Net lending to UK businesses will fall back and stagnate over 2018 and 2019, before slowly climbing back up again at the end of the decade – that’s according to Big Four auditor EY.
In its new Outlook for Financial Services: summer 2017 report, EY’s special Independent Treasury Economic Model (ITEM) Club points out that, despite exceeding many forecasters’ expectations in H2 2016, economic growth has put in a weaker performance since the beginning of this year.
GDP expanded by 0.3% in the first quarter of 2017, compared to 0.7% in Q4 last year.
While the rate of expansion appears to have picked up in Q2 2017, “headwinds from elevated inflation and political uncertainty point to a relatively sluggish period of economic growth, by historical standards”.
As such, EY expects that lending to businesses will roll back marginally from £425bn this year to £424bn next year, before gradually climbing to £427bn in 2019 and then £435bn in 2020.
Published in partnership with think tank Oxford Economics, the report says: “Although business investment rose in Q1 2017, the increase was modest and followed a sharp fall at the end of 2016, with Brexit-related uncertainty potentially playing a role in this weakness.”
It explains: “This year, record corporate profitability, low interest rates on corporate borrowing and companies’ high level of cash balances offer some reasons to be optimistic.
“But headwinds from the weaker consumer spending power, and uncertainty stemming from the UK’s ultimate Brexit destination, mean that we still expect investment to broadly stagnate this year and next.
“However, the assumption of a more transitional Brexit deal points to a bounce-back from 2019 onwards.”
Meanwhile, the report notes, “the conclusion of the Bank of England’s programme of corporate bond purchases in April, and the removal of the support this offered to the bond market, should reduce the relative attractiveness of bond finance and may see some shift in business financing towards bank loans.
“Interest rates on corporate lending being at historically low levels should also support demand for bank financing relative to bonds.

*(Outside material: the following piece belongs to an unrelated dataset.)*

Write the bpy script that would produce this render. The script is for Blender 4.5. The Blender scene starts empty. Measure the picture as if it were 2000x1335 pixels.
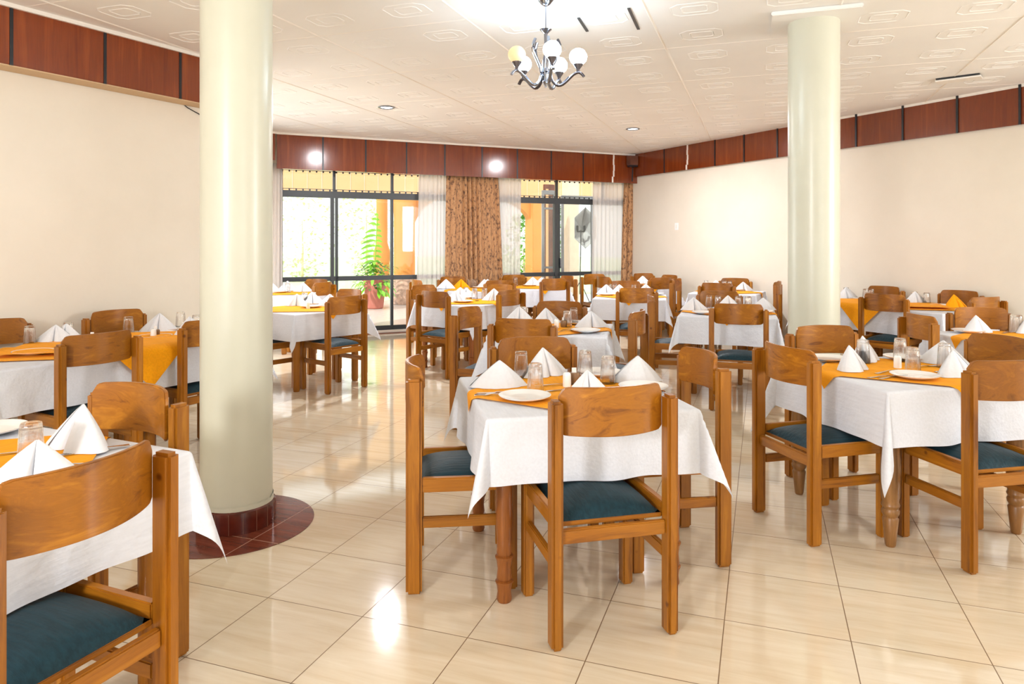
import bpy, bmesh, math, random
from mathutils import Vector, Matrix
PI = math.pi
SC = bpy.context.scene
COL = SC.collection

# ------------------------------------------------------------------ camera
FPX, HOR, EYE = 1385.0, 475.0, 1.42      # focal length (px of 2000), horizon row, eye height
cd = bpy.data.cameras.new('camera'); cam = bpy.data.objects.new('camera', cd); COL.objects.link(cam)
cam.location = (0, 0, EYE); cam.rotation_euler = (PI/2, 0, 0)
cd.sensor_width = 36; cd.lens = 36*FPX/2000; cd.shift_y = -(667.5-HOR)/2000
cd.clip_start = 0.05; cd.clip_end = 300
SC.camera = cam
# ------------------------------------------------------------------ colour management
SC.view_settings.view_transform = 'Standard'; SC.view_settings.look = 'None'
SC.view_settings.gamma = 1; SC.view_settings.use_curve_mapping = False
SC.view_settings.exposure = 0.32
SC.cycles.use_denoising = True
SC.cycles.max_bounces = 10; SC.cycles.diffuse_bounces = 5; SC.cycles.transparent_max_bounces = 16
SC.cycles.caustics_reflective = False; SC.cycles.caustics_refractive = False
# ------------------------------------------------------------------ world: bright overcast daylight
W = bpy.data.worlds.new('world'); SC.world = W; W.use_nodes = True
bg = W.node_tree.nodes['Background']; bg.inputs[0].default_value = (0.98, 0.98, 0.98, 1); bg.inputs[1].default_value = 1.7
def light(name, kind, loc, energy, color=(1, 1, 1), rot=None, target=None, **kw):
    l = bpy.data.lights.new(name, kind); l.energy = energy; l.color = color
    for k, v in kw.items(): setattr(l, k, v)
    o = bpy.data.objects.new(name, l); COL.objects.link(o); o.location = loc
    if target is not None:
        o.rotation_euler = (Vector(target)-Vector(loc)).to_track_quat('-Z', 'Y').to_euler()
    elif rot: o.rotation_euler = rot
    return o
# assumed lamps behind the camera, standing in for unseen daylight sources
light('assumed_rear_left_light', 'AREA', (-2.6, -2.2, 2.1), 130, (1, 0.98, 0.96), target=(0.8, 3.5, 0.4), shape='RECTANGLE', size=0.5, size_y=0.6)  # assumed bare lamp set by the shadow direction; no window built here
light('assumed_rear_right_light', 'AREA', (3.6, -2.3, 1.9), 25, (.95, 0.98, 1), target=(1.8, 5.0, 1.0), shape='RECTANGLE', size=2.4, size_y=1.8)  # assumed lamp behind the bare opening in the rear wall, no door
# added fill for the back half: behind the unseen recess window, and right of frame
light('recess_fill_light', 'AREA', (-4.35, 8.6, 1.5), 60, (.92, 0.97, 1), target=(0, 7.0, 0.3), shape='RECTANGLE', size=2.2, size_y=1.9)
light('side_fill_light', 'AREA', (7.2, 2.6, 1.9), 230, (.95, 0.98, 1), target=(2.5, 7.5, 1.6), shape='RECTANGLE', size=2.2, size_y=1.5)  # added lamp inside the solid right wall, no window behind it
# sun falling on the garden and terrace from behind the building
light('sun', 'SUN', (-15, -12, 28), 3.0, (1, 0.96, 0.88), target=(0, 12, 0), angle=0.01)

# ------------------------------------------------------------------ projection helpers (photo pixel -> place on a real plane)
def ray(u, v): return Vector(((u-1000)/FPX, 1.0, (HOR-v)/FPX))
def at_depth(u, v, Y): return Vector((0, 0, EYE)) + ray(u, v)*Y
def on_z(u, v, z): Y = (EYE-z)*FPX/(v-HOR); return Vector(((u-1000)/FPX*Y, Y, z))
def on_plane(u, v, P, n):
    r = ray(u, v); P = Vector((P[0], P[1], 0)); n = Vector((n[0], n[1], 0))
    t = (P.dot(n))/(r.dot(n)); return Vector((0, 0, EYE)) + r*t

# ------------------------------------------------------------------ material helpers
def new_mat(name):
    m = bpy.data.materials.new(name); m.use_nodes = True; nt = m.node_tree
    return m, nt, nt.nodes['Principled BSDF']
def N(nt, typ, **kw):
    n = nt.nodes.new(typ)
    for k, v in kw.items():
        if k.startswith('i_'):
            key = k[2:]; key = int(key) if key.isdigit() else key.replace('_', ' ')
            n.inputs[key].default_value = v
        else: setattr(n, k, v)
    return n
def L(nt, a, b): nt.links.new(a, b)
def ramp(nt, fac, stops):
    r = nt.nodes.new('ShaderNodeValToRGB'); e = r.color_ramp.elements
    while len(e) < len(stops): e.new(0.5)
    for el, (p, c) in zip(e, stops): el.position = p; el.color = (c[0], c[1], c[2], 1)
    L(nt, fac, r.inputs[0]); return r
def coords(nt, scale=(1, 1, 1), kind='Object', rot=(0, 0, 0), loc=(0, 0, 0), vt='POINT'):
    tc = nt.nodes.new('ShaderNodeTexCoord'); mp = nt.nodes.new('ShaderNodeMapping'); mp.vector_type = vt
    mp.inputs['Scale'].default_value = scale; mp.inputs['Rotation'].default_value = rot; mp.inputs['Location'].default_value = loc
    L(nt, tc.outputs[kind], mp.inputs[0]); return mp.outputs[0]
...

The average interest rate on a new corporate loan was just under 2.4% in April compared to 2.8% 12 months earlier and almost 7% just before the financial crisis struck.”
It adds: “Since our last forecast, we have factored in a transitional Brexit deal, and that means that the outlook for business lending is positive. The stock of lending to firms is forecast to rise 4.4% this year compared to 4.9% in 2016, before stagnating in 2018.”
In a statement, EY UK financial services managing partner Omar Ali said: “Even modelling for a Brexit transitional deal, the outlook for 2018 remains tough for financial services as the impact of higher inflation is felt by households up and down the country.
“Business lending, mortgage lending and general insurance look set to be the hardest hit. Despite warnings from the Bank of England and some high-street lenders, the only type of lending that is expected to grow in 2018 is consumer credit.
“A return to mortgage and business lending growth is forecast for the latter stages of the decade, but this does depend on the right deal being struck with Europe.”